Coleen Felstow has already achieved her dream job. As majority owner and president of Imlay City Molded Products Inc., Felstow has reached her goal as a woman owning her own business, certified as a Women's Business Enterprise.
"I always knew I wanted to be an entrepreneur," Felstow said. "But when I became a chief financial officer in 1999, I wanted to be a role model for girls and other women."
She was, and continues to be, a mentor to girls outside work, too. For the past half-dozen years, she has been a youth leader and mentor for high-school-age girls in her church in Imlay City, Mich., about an hour's drive north of Detroit.

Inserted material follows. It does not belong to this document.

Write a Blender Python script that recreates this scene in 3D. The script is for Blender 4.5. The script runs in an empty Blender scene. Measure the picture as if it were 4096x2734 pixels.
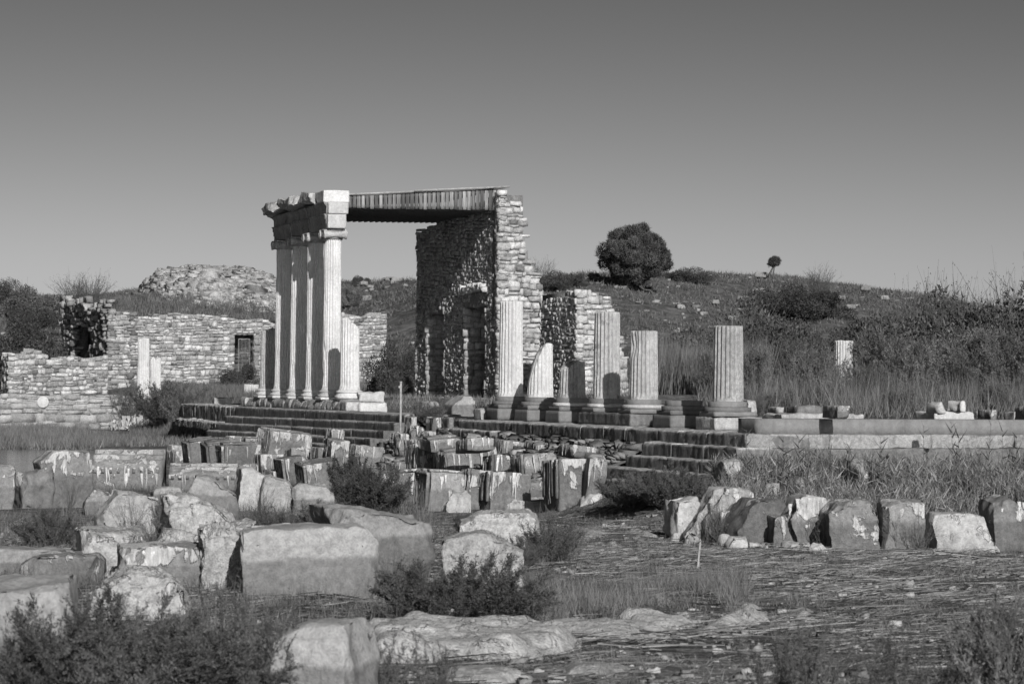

Felstow's business career began shortly after she graduated from Wayne State University in 1990 with a bachelor's degree in accounting. She became a certified public accountant and joined the large professional accounting firm now known as Deloitte Touche Tohmatsu Ltd. While there, she gained experience in diverse manufacturing industries, although none was plastics-oriented.
This background was key to her landing a position as CFO of Imlay City Plastics Inc., a large custom injection molder. She soon took equity in the company as a minority shareholder.
Imlay City Plastics was swamped with orders, so Felstow and nine other managers decided to start up Imlay City Molded Products in 2000 to handle overflow from ICP. Then ICP was shocked when its major customer moved a big contract for wire harness covers to Mexico. Felstow and other owners wound ICP down in 2004, avoiding bankruptcy, although Imlay City Molded Products continued.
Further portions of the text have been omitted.